Other features include a herb spiral and raised beds which are attractive, space saving and require no watering or feeding while growing plentiful vegetables and herbs.

Ness Gardens(Image: Ness Gardens)

Significant parts of Ness including the wildflower meadows are managed specifically for wildlife and the gardens are home to more than 900 species of insects, birds and mammals along with owls, foxes, bats, harvest mice and voles.

The installation of a new composter has enabled the gardens to recycle all food waste while a shredder allows the production of compost in as little as eight weeks.

All garden waste from the 64 acre site and a significant amount of paper and cardboard are recycled.

The compost from both are used as a mulch in the garden and also for growing and potting on plants.

An area containing 150 solar panels provide 25% of the energy required for the visitor centre and also adds power back into the national grid.

This is addition to wider university schemes using a PC power saving feature developed by the computing services department which reduces overall power consumption.

A borehole with water extraction managed by the Environment Agency reduces some of the need for mains water.

The gardens say a large number of the plants, for example a Mediterranean bank, have been grown by taking cuttings from existing plants significantly reducing the number of plants bought in from external sources.

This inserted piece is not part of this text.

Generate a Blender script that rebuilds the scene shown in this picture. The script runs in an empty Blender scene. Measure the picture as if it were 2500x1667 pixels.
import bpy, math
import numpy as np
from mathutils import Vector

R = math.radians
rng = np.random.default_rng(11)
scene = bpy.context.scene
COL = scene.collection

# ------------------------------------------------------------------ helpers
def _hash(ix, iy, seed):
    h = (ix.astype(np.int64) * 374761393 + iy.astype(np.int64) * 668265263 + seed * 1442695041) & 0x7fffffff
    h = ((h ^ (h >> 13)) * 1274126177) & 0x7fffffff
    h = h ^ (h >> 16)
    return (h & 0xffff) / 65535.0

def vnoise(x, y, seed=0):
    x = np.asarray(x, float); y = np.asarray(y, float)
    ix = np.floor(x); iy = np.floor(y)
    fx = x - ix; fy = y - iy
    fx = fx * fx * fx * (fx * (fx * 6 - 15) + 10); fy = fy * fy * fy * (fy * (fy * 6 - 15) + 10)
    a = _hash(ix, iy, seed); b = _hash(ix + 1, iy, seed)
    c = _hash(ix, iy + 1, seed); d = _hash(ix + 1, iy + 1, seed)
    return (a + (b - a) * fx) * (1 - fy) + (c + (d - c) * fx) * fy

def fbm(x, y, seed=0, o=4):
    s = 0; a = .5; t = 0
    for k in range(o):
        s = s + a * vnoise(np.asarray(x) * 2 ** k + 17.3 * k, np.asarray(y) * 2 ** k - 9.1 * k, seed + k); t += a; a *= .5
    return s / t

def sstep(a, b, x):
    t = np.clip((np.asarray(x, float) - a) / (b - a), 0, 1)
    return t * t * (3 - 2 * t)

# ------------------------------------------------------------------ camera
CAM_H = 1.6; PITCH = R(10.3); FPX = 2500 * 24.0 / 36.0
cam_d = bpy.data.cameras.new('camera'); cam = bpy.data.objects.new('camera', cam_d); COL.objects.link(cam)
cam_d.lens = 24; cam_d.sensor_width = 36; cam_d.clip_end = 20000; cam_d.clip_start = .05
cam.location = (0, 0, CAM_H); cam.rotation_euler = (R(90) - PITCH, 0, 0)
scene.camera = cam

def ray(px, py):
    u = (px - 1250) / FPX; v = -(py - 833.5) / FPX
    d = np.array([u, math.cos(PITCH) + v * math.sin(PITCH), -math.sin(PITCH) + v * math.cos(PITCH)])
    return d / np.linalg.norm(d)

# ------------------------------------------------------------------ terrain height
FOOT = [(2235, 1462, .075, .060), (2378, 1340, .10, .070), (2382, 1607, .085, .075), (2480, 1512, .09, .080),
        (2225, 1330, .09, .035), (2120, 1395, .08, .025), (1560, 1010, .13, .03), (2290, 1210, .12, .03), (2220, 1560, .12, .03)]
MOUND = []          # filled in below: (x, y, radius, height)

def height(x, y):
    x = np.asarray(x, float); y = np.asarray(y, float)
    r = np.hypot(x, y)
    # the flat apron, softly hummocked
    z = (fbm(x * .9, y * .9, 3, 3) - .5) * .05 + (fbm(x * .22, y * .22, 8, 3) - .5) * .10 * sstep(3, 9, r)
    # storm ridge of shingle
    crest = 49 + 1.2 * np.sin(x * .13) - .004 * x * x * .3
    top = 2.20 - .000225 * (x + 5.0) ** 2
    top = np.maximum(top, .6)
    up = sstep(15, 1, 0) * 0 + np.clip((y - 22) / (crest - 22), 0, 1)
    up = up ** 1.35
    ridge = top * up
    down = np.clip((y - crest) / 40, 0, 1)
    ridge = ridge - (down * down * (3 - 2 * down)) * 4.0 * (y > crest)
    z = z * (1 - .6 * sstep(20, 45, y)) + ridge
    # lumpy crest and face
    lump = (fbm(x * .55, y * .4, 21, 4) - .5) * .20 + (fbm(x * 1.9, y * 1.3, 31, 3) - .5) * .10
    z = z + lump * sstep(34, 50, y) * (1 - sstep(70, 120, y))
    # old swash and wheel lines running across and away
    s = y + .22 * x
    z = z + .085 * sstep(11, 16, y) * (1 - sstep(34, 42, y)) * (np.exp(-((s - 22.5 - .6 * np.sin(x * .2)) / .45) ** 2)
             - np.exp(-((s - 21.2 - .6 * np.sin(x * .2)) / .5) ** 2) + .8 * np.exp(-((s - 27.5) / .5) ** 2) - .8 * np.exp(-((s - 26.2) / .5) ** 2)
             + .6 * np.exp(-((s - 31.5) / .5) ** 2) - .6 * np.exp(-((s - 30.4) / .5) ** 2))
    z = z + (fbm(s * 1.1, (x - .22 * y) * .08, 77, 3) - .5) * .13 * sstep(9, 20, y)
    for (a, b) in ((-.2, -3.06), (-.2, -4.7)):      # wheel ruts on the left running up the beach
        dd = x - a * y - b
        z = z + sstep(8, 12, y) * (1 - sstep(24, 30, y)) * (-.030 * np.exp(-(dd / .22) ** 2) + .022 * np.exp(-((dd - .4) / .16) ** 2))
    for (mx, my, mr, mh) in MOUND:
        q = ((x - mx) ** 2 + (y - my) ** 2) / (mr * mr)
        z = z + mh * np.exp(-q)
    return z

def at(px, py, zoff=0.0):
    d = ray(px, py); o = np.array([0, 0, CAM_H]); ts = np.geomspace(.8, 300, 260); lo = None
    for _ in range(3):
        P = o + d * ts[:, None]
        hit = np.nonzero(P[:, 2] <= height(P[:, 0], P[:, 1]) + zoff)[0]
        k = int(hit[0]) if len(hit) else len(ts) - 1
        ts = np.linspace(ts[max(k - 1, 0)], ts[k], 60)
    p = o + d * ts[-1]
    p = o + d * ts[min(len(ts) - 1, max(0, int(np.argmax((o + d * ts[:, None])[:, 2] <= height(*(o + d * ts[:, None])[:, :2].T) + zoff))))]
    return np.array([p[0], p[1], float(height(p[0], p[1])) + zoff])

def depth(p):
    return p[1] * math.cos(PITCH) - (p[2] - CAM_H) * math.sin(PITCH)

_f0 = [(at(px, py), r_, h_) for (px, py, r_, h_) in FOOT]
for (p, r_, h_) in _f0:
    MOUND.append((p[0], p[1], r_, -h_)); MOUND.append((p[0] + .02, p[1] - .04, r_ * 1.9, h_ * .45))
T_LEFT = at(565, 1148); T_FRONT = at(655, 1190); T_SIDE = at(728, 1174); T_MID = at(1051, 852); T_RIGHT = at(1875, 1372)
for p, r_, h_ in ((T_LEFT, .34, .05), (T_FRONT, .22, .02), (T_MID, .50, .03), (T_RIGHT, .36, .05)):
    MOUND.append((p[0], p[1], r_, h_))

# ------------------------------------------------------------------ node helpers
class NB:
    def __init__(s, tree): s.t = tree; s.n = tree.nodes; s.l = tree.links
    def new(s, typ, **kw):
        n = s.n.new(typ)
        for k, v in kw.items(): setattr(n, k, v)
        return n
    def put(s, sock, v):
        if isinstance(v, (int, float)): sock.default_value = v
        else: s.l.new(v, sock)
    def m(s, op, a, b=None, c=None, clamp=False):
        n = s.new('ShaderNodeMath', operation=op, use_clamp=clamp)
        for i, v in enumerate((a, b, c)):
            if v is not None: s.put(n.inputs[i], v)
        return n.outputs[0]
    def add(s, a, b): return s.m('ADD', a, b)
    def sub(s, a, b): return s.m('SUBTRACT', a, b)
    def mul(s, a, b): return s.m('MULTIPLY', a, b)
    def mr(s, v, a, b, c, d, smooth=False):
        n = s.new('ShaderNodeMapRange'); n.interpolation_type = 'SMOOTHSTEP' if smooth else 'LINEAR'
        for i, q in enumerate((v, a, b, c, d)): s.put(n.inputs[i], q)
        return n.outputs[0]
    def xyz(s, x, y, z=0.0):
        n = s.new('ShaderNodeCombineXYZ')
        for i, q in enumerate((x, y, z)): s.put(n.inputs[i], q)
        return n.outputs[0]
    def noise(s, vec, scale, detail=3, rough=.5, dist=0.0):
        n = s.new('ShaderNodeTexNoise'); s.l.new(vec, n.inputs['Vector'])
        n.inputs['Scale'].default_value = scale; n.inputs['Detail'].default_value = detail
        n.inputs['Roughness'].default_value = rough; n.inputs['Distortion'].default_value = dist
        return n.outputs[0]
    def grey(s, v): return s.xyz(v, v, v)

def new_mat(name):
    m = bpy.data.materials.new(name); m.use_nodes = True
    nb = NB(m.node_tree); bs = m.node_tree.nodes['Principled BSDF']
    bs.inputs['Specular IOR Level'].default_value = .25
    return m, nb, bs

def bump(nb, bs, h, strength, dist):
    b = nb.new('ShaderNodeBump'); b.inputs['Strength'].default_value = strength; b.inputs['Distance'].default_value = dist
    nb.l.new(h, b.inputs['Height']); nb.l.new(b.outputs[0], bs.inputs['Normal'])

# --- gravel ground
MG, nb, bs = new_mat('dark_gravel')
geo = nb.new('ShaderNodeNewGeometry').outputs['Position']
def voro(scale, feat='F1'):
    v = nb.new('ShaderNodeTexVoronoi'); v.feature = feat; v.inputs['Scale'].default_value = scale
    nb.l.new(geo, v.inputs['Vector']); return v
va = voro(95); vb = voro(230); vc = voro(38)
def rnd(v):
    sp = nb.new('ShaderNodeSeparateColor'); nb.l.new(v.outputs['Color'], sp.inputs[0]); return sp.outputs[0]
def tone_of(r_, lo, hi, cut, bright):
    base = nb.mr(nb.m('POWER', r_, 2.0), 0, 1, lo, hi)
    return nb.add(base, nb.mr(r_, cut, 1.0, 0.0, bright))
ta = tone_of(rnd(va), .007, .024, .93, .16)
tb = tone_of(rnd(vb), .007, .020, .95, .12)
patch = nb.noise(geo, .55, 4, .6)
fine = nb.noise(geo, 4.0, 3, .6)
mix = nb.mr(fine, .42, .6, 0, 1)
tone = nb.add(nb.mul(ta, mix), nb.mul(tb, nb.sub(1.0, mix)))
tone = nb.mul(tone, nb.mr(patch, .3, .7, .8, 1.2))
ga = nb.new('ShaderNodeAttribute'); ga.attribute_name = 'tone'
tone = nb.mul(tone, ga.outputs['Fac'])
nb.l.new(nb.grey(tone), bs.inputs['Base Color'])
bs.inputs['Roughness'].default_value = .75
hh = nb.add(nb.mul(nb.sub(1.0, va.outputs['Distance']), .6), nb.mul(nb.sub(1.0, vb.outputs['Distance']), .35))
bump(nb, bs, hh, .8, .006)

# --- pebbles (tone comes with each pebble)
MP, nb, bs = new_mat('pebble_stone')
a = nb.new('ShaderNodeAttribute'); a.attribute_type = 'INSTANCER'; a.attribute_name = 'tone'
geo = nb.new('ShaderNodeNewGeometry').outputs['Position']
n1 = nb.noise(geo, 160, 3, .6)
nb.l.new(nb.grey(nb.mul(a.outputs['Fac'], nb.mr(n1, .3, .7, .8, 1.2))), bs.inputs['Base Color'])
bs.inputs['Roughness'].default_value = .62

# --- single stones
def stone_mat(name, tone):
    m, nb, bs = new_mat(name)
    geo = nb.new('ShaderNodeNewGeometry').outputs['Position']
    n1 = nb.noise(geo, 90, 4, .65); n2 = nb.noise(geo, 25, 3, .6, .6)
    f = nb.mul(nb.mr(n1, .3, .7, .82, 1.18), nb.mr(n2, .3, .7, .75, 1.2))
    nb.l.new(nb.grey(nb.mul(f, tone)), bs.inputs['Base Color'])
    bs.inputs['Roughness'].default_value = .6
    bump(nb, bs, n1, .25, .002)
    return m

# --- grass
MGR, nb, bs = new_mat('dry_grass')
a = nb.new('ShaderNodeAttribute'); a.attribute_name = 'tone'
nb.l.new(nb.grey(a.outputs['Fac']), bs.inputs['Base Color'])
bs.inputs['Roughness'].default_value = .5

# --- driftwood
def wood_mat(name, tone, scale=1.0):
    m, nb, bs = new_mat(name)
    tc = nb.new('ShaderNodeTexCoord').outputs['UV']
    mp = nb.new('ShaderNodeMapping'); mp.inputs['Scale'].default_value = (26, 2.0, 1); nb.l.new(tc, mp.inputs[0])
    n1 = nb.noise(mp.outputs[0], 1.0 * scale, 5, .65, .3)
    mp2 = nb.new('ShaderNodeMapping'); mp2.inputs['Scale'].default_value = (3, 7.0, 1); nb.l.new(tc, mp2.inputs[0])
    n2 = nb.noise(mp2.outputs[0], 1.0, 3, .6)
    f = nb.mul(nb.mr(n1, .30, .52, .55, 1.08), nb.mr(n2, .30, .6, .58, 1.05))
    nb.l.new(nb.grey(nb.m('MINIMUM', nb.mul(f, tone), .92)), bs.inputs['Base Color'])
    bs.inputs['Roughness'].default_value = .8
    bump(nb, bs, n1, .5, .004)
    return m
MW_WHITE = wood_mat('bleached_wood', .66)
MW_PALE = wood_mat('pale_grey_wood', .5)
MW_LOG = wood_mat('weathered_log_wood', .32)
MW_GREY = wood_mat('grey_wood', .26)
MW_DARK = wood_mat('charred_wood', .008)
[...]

Participation in a seed exchange scheme with other botanical gardens across the world supports plant conversation, education and research efforts.

It is pointed out the gardens provide a resource for research programmes across the university.

The 2017 awards included 14 categories with the event being held at the Floral Pavilion, New Brighton.

The landscaped gardens, woodland and wildflower meadow at Ness, first established in 1898, attract more than 70,000 visitors every year.